Verplichte anticonceptie voor vrouwen op gespannen voet met mensenrechten

Verdieping

Opnieuw pleit oud-kinderrechter Cees de Groot van de Beraadgroep ‘Rechten van het kind, ook vóór de geboorte’ voor verplichte anticonceptie voor sommige vrouwen. Vandaag diende hij een petitie in bij de Tweede Kamer; hij wil maatregelen om te voorkomen dat deze vrouwen kinderen krijgen die slachtoffer worden van kindermishandeling of ernstige verwaarlozing. Verplichte anticonceptie voor sommige vrouwen vormt een ernstige inbreuk op de mensenrechten van vrouwen, die bovendien het probleem van kindermishandeling niet zal oplossen. 

Aantasting lichamelijke integriteit en reproductieve rechten

Het toedienen van verplichte anticonceptie door het plaatsen van een implantaat of een spiraaltje raakt in de eerste plaats het recht op bescherming van de persoonlijke levenssfeer van deze vrouwen (artikel 8 EVRM). Onder dit recht vallen het recht op bescherming van de lichamelijke integriteit en het recht op zelfbeschikking. Deze rechten zijn ook in de Nederlandse Grondwet vastgelegd (artikel 10 en 11). Het gaat hier om de onaantastbaarheid van het lichaam. Dat houdt in dat anderen zich niet tegen je wil met jouw lichaam mogen bemoeien. Andere burgers niet en de overheid niet.

Onvrijwillige medische behandelingen zijn een inbreuk op de lichamelijke integriteit. Dat is ook het geval als het gaat om een ingreep die op zichzelf niet heel belastend is. Bovendien is het onder dwang toedienen van hormonen door het plaatsen van een implantaat of een spiraaltje wèl een belastende ingreep voor een vrouw. Het toedienen van anticonceptie is dus op zichzelf al een inbreuk op de lichamelijke integriteit. Daar komt bij dat de vrouw hierdoor niet meer zelf kan beslissen of zij wel of geen kinderen wil.

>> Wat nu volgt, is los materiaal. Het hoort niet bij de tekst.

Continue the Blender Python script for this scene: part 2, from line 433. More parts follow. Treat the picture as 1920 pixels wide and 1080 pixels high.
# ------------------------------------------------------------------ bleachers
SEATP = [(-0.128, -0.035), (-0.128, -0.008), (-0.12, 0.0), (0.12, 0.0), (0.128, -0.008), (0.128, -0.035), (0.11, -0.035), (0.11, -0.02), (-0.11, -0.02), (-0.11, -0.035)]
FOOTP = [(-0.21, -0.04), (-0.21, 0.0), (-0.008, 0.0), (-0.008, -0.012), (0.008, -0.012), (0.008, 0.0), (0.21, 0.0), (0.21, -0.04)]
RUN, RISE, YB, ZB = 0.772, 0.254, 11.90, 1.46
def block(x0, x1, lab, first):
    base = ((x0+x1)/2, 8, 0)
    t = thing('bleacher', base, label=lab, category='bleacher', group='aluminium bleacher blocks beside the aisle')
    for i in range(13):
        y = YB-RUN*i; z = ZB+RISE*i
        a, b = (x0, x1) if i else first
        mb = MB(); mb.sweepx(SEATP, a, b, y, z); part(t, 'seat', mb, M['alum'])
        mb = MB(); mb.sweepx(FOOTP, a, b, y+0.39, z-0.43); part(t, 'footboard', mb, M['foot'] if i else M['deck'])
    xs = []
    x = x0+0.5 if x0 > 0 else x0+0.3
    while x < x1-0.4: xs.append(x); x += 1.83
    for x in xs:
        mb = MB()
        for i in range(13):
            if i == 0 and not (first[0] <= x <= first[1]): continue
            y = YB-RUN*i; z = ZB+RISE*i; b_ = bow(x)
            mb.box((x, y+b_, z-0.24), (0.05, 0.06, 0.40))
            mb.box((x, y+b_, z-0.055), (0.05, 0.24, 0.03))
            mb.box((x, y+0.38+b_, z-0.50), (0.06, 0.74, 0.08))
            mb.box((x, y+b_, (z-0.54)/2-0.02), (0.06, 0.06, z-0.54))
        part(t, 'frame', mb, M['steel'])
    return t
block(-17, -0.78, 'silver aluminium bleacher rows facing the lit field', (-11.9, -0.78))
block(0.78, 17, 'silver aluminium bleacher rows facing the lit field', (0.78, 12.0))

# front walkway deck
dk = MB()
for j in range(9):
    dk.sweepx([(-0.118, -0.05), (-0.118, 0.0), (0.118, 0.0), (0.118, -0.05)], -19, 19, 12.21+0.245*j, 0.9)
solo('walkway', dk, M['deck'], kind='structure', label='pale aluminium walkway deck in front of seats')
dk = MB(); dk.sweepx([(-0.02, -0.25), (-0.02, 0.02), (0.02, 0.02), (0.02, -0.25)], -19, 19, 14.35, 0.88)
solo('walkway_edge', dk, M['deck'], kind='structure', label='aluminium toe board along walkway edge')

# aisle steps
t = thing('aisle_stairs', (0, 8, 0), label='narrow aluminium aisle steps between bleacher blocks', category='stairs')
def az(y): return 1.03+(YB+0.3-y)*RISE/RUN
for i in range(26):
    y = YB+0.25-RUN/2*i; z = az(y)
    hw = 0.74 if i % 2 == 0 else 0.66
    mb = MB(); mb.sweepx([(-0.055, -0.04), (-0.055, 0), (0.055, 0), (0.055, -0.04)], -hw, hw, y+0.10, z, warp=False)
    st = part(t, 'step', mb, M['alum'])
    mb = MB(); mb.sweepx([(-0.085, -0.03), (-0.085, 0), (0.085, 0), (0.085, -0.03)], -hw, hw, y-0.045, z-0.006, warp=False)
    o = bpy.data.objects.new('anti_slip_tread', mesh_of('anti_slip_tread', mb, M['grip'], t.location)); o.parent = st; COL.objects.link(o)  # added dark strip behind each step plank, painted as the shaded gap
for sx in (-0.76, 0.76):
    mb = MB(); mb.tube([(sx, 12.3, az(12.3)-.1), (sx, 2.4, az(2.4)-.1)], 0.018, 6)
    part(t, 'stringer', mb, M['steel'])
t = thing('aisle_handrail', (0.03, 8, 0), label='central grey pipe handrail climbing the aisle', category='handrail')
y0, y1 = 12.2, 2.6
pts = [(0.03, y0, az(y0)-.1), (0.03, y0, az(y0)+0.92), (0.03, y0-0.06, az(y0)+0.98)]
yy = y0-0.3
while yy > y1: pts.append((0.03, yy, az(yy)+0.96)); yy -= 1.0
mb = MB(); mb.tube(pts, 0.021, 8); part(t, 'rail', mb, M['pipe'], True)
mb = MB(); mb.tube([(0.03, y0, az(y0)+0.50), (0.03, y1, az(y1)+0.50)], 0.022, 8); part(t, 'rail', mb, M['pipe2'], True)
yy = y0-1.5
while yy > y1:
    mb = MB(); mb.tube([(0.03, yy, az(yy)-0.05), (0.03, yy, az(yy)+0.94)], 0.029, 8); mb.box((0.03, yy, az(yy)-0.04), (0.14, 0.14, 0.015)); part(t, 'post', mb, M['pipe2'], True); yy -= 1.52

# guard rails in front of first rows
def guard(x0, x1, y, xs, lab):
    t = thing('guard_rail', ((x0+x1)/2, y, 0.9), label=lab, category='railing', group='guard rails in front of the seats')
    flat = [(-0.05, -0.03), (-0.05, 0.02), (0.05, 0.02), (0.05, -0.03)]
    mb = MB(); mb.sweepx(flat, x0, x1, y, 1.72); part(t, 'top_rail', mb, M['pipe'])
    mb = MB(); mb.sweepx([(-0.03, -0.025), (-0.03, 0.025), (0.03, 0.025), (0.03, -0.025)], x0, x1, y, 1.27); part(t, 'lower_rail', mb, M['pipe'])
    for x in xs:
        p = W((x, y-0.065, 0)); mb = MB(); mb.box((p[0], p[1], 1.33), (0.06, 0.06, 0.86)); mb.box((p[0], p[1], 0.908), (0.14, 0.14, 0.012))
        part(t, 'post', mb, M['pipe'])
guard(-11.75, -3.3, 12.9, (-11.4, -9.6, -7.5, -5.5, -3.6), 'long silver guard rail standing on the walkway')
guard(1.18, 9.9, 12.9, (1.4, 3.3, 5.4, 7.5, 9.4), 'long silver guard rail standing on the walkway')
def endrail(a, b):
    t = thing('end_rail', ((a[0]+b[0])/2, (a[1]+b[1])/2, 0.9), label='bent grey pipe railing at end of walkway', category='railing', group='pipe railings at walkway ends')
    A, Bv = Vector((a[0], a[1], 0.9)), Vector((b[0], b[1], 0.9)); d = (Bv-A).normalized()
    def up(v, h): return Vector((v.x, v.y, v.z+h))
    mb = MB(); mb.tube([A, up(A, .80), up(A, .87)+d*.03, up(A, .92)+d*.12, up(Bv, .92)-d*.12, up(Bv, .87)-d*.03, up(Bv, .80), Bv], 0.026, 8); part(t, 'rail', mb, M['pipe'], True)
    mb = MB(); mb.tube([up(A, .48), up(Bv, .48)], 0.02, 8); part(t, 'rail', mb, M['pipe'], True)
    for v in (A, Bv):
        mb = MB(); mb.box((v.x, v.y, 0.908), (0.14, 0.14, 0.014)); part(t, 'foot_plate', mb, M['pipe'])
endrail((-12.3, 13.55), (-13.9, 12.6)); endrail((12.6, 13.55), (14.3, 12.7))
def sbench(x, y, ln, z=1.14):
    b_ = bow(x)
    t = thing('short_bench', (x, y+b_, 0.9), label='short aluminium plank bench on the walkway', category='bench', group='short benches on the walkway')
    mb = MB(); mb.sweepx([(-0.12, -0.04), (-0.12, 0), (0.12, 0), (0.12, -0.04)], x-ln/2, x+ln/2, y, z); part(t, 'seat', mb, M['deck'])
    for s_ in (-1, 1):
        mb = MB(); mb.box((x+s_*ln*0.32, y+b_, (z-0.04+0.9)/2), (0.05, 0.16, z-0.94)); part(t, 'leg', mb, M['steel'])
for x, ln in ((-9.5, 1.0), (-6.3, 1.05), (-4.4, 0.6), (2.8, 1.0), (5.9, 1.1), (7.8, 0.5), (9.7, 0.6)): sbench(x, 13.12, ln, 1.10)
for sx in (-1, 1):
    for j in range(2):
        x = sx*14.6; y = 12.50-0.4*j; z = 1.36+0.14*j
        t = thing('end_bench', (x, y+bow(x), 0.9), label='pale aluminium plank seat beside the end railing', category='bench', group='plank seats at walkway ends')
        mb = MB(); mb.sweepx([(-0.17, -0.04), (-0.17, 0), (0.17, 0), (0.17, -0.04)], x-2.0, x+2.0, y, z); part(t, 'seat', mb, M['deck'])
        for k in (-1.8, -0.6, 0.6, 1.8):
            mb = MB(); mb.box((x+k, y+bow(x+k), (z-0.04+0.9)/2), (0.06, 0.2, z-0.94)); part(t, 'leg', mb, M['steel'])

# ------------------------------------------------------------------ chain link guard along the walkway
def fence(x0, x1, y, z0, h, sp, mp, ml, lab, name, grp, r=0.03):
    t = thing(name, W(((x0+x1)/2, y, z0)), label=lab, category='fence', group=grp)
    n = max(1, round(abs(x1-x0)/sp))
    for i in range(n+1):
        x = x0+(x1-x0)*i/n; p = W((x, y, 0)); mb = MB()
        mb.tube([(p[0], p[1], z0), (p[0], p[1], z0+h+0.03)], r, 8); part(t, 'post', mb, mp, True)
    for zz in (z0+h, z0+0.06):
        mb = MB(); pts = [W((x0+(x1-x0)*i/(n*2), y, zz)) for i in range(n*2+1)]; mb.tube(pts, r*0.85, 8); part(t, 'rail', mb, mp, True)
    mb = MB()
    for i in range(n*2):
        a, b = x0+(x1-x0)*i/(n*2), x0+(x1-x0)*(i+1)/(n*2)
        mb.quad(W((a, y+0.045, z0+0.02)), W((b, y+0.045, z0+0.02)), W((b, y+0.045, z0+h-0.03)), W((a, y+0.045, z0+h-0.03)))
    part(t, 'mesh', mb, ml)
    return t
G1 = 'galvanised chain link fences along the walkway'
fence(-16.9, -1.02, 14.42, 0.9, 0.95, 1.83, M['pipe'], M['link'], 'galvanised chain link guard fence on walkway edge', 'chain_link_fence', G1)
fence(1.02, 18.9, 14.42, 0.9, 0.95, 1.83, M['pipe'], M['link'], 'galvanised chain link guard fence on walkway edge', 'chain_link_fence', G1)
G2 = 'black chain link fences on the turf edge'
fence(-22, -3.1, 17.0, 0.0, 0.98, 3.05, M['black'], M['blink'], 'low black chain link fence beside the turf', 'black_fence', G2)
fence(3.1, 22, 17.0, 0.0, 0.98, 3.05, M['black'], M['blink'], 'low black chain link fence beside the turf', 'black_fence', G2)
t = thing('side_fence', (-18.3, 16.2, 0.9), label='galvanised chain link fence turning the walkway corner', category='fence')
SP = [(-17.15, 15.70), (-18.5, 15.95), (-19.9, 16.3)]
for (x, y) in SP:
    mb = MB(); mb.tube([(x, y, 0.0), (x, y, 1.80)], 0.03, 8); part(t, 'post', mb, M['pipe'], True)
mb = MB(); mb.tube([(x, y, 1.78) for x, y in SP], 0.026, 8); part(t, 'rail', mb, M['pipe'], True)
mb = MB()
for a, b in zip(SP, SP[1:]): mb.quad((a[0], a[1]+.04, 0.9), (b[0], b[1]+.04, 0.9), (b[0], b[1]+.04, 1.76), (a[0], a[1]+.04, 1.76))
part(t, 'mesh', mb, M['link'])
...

Ook de vrijheid om deze beslissing te kunnen nemen is een mensenrecht: artikel 12 van het Vrouwenverdrag beschermt het recht van vrouwen op gezondheid; daaronder valt het recht zelf over het lichaam te beschikken. En het houdt ook seksuele en reproductieve vrijheid in.

Rechten van mensen met een beperking in het geding

Uit berichten in de media blijkt dat het initiatief onder meer ziet op verplichte anticonceptie voor vrouwen met een verstandelijke beperking. Ook vrouwen met een handicap hebben het recht weloverwogen besluiten te nemen over geboorteplanning. Het VN-Verdrag handicap garandeert in artikel 23 hun recht om in vrijheid en bewust te beslissen over het gewenste aantal kinderen en geboortespreiding. Zij hebben recht op toegang tot informatie, voorlichting over reproductieve gezondheid en geboorteplanning.  Nederland heeft bij dit artikel destijds een interpretatieve verklaring afgelegd. Daar werd kritisch op gereageerd, onder meer door de Raad van State en het College. Vanwege het gebod tot gelijke behandeling van mensen met en zonder beperking, maar ook omdat de tekst van de verklaring geen ruimte leek te laten voor een belangenafweging. De verklaring mag niet zo gelezen worden, dat er geen belangenafweging plaats kan vinden, want dan zouden de grenzen van de strekking en het doel van het verdrag overschreden worden.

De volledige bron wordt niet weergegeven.